As a reader, I was of two minds regarding this frankness. On one hand, it’s refreshing to read a novel that tells it like it is to be a teenager, and mirrors how many teens talk and act in the 21st century. Granted, it’s also certainly nothing new in teen lit as the late J.D. Salinger was accused for being raw in The Catcher in the Rye. That novel about teenaged alienation certainly had its share of f-bombs, but not as many as The Boy Who Couldn’t Sleep and Never Had to which, if turned into a Hollywood movie, would easily garner an R-rating just on strong language alone.
Then there’s the fact that Pierson is guilty of perpetuating stereotypes, particularly anti-gay stereotypes, as our two main characters often remark about the fear of being found out that they could be gay based on their nerdiness – as though that somehow would be a bad thing. The book features a make-out scene at a party between two minor-character lesbians to, one would assume at first glance, mitigate the imbalance of anti-gay sentiment in the book. However, Pierson suggests that one of the characters merely has “a lesbian switch” she can turn on and off, as though one can “turn off” being gay.
When the two make out, their peers catch their actions on camera, one would presume to be used as blackmail evidence on a social media site later on. Capturing what it’s truly like to be an ostracized teen in the Facebook world, or just some lazy stereotyping? Your mileage may vary.
The Boy Who Couldn’t Sleep and Never Had to is a frank book, and accurately encapsulates what it is like to be on the outside growing up. It’s occasionally funny, though some of its humour about teenage sexuality is a bit off-putting.
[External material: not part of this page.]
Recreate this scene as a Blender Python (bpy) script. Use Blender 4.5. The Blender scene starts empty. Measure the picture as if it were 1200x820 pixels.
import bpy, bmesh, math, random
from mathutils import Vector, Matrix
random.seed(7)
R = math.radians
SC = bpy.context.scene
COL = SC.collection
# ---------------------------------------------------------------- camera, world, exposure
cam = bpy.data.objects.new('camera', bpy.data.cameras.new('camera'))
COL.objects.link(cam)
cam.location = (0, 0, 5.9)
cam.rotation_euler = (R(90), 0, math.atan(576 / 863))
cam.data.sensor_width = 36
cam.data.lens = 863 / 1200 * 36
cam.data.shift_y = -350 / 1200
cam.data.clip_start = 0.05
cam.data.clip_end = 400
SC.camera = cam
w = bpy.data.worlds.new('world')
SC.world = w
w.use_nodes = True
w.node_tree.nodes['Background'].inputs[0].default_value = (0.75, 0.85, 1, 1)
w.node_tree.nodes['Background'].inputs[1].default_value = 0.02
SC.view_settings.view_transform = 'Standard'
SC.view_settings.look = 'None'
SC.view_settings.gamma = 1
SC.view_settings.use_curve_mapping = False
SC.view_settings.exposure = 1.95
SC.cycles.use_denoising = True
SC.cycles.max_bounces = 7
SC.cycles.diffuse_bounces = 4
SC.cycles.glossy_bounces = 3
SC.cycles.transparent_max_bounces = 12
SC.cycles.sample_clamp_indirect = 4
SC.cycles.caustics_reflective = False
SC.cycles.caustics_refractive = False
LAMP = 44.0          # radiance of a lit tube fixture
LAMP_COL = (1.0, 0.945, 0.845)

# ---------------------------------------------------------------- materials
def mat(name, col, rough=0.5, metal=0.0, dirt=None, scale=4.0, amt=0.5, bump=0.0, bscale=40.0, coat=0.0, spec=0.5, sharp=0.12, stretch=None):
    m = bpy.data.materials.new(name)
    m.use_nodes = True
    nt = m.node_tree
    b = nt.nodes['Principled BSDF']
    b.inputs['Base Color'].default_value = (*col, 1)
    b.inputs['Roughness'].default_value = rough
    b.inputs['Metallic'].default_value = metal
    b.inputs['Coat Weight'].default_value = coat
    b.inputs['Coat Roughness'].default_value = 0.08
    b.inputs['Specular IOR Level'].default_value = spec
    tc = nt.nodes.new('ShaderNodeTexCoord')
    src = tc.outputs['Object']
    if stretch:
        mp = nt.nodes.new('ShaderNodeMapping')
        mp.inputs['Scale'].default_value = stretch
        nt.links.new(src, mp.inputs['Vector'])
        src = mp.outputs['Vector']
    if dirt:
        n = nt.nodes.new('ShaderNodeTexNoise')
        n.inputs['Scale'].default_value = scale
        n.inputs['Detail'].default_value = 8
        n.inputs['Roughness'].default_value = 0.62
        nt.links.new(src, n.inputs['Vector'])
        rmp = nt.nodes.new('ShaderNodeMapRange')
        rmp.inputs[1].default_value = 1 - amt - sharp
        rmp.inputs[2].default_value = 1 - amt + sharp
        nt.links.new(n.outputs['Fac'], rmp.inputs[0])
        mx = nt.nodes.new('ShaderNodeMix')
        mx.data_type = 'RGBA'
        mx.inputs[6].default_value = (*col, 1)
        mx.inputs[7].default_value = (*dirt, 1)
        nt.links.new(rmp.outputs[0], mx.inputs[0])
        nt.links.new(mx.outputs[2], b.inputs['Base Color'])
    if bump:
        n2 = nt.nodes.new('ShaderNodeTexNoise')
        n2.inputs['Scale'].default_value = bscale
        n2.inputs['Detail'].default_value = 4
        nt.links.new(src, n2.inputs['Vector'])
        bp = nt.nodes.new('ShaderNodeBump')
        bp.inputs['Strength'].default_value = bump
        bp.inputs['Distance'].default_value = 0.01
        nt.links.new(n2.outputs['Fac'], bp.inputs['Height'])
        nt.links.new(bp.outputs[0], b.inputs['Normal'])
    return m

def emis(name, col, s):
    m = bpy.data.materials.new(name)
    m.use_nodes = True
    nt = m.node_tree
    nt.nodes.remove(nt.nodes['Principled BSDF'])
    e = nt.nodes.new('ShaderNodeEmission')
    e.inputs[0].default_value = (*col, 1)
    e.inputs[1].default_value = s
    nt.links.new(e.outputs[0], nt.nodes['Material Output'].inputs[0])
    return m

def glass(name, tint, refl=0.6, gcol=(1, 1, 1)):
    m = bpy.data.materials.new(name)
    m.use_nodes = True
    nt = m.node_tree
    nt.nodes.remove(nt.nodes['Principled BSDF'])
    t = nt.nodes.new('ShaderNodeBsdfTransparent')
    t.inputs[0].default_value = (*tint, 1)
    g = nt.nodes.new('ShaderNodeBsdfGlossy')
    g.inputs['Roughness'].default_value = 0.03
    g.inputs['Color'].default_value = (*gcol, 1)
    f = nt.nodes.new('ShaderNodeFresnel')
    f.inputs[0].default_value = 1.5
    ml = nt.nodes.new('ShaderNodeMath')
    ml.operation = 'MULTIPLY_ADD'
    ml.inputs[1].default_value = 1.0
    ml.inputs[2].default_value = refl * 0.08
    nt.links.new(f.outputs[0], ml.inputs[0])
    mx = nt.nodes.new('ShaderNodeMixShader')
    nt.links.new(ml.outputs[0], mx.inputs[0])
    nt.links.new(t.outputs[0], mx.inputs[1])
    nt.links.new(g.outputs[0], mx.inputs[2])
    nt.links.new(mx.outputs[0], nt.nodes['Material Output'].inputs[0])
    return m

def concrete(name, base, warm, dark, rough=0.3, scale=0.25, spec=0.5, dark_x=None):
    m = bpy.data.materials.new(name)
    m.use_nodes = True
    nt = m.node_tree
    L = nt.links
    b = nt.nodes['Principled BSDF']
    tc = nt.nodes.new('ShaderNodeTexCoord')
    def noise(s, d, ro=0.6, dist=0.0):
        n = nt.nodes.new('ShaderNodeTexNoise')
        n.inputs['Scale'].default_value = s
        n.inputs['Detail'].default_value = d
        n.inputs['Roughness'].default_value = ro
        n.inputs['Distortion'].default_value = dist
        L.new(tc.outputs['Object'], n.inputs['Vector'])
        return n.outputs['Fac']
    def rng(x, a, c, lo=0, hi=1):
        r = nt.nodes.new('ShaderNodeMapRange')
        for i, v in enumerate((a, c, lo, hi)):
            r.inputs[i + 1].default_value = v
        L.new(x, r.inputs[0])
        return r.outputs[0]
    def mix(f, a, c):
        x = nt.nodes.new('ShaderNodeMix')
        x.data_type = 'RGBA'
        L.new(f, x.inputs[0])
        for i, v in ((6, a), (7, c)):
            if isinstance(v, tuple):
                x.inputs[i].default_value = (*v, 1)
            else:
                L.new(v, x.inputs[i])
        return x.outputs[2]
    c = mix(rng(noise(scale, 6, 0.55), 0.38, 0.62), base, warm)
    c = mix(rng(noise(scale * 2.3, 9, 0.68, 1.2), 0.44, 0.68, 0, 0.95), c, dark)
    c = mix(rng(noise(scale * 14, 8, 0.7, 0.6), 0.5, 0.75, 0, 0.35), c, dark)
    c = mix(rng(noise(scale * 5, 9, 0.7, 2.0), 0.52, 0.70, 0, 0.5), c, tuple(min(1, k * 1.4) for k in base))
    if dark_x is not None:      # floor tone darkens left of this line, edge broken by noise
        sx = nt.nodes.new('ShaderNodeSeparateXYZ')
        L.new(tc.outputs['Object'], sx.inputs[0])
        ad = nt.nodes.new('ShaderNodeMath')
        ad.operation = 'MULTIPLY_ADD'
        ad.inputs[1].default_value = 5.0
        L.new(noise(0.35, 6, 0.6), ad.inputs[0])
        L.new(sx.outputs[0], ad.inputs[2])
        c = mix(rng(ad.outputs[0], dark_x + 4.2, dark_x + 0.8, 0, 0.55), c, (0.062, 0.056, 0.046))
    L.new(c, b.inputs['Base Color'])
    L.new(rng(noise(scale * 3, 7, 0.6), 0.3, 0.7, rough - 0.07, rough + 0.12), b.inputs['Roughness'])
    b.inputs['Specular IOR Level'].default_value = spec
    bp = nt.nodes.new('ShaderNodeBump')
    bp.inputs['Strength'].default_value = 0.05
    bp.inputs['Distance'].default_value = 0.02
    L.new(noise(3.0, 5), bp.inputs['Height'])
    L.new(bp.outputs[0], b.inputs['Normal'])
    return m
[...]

It’s shift in tone in the third act is a little strident, as well, as though Pierson had simply painted himself into a corner and had to weasel out of it by bringing in fantastical elements into the story.
In short, you won’t lose any sleep reading this book, but you won’t lie awake at night, either, thinking about being transported to that mysterious time when bodies were changing, hormones were raging, and all-nighters were really for studying or partying.